Now, it would not be fair to say that, stories that break our comfort zones are all bad. Unlike many, I liked “Identity Crisis” and “The Killing Joke”.

These two stories, in particular, made me uncomfortable. They made my skin crawl at what had happened. They made my blood boil for what had been done. The heroes that suffered, did not deserve their fates, but they chose to be heroes, and never even thought the day would come that it would hurt them so badly. Rape, violence, obsession, all used as weapons against our senses, to give us the type of shock and pain that would turn out stomachs.

But we kept reading on.


Because “The Killing Joke” showed how we survive from tragedy. “Identity Crisis” showed how our friends are not always the ones to help us, but rather hurt us, too.

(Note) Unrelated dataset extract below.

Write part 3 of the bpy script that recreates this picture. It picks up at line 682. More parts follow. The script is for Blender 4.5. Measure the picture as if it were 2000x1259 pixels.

In real life, these are lessons that happen all the time for people. We struggle against events that punish us without reason. Some of us survive, with the scars and disabilities left in the wake. Sometimes they take our lives, but our loved ones carry on for us.

Every time a writer tries, though, maybe we shouldn’t question why. It’s all for the story. Sometimes they want to inspire us. Sometimes they reveal the darker side of the world. I may not like some stories, but their are fans that do. I get it. It’s what it means to you. Sometimes it’s just the art. Sometimes a fan doesn’t need a reason to be a fan.

I believe, boundaries of comfort are meant to be discovered, and crossed, for the sake of personal growth. I believe a good story can help us do this.